Monday, July 22, 2019

Russia Now has ‘Capitalism with an Inhuman Face,’ Nikolayev Says


Paul Goble

            Staunton, July 19 – At the end of Soviet times, some talked about creating “socialism with a human face.”. But now, Russia instead has created “capitalism with an inhuman face,” a system in which the worst features of capitalism have been exacerbated and its best minimized or eliminated, Igor Nikolayev says.

            There is simply no other way to characterize economic arrangements in which the rich get richer, the poor poorer, while the economy as a whole seems permanently stuck in stagnation, the Moscow economist says (mk.ru/politics/2019/07/19/v-rossii-postroili-kapitalizm-s-nechelovecheskim-licom.html).
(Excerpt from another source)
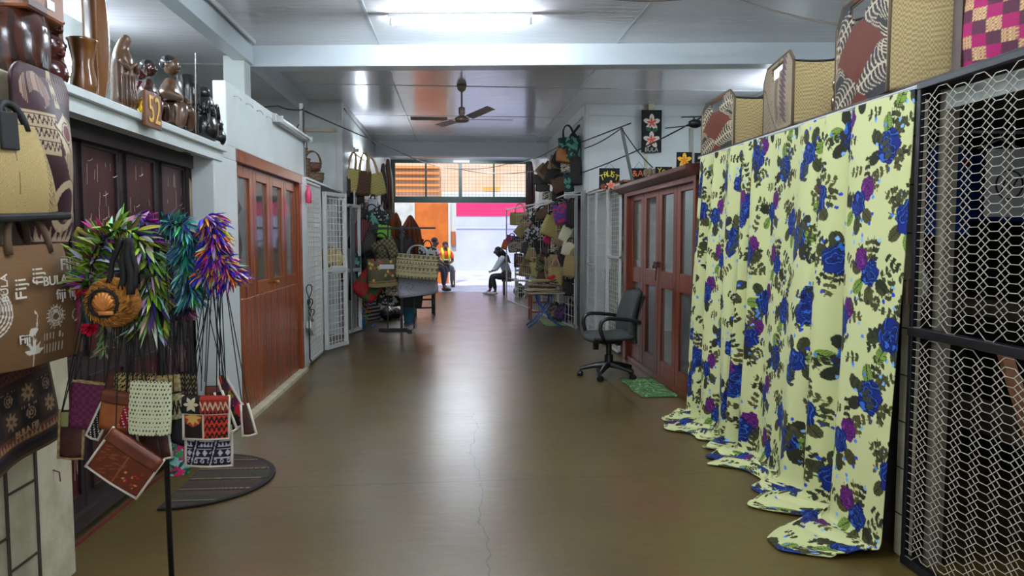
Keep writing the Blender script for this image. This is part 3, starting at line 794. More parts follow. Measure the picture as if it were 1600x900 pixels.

            This has happened, Nikolayev argues, because of the nature of the Russian state and its relationship to the economy, a relationship that is defined by the fact that in Russia today, there is very little purely private economic activity and also very little purely state economic activity. Instead, each is a “quasi” phenomenon with private and state elements intermixed.

            That has given rise to “a new form of property, state corporation property,” which is neither state nor private and in which few decisions can be made without the state being involved but in which at least nominally those at the top of these institutions are more concerned with their own interests than they are with the interests of the country as a whole.

            What this means, Nikolayev continues, is that “with us, private property is quasi-private and state property is quasi-state as well,” something that makes discussions about how large the role of the state is in the economy problematic: it is enormous but at the same time not totally in control.

            “The role of the state in the Russian economy is not simply large but very large, and this state, judging from its unsatisfactory economic results concerning the development of the country is not an effective property owner,” Nikolayev says.

            “No one is saying that the state should not play a role in the economy,” he continues, “but if it is so large and the results so poor – the economy almost isn’t growing and real incomes of the population are falling – this means that it is necessary to change something.” And that means it has to make capitalism possible by making private ownership real.

            Many in Russia condemn the liberals, Nikolayev says; but those who do have erected “an economy with the de facto dominance of the state form of property,” something that contradicts Article 35 of the 1993 Russian Constitution and means that Russia now has “capitalism with an inhuman face” because it is not really capitalism at all.

            Nikolayev concludes his commentary with an approving quotation from Aesop’s fables.  “In relation to the state, one should behave as toward fire: not too close so as not to burn but not so far away so as not to freeze.”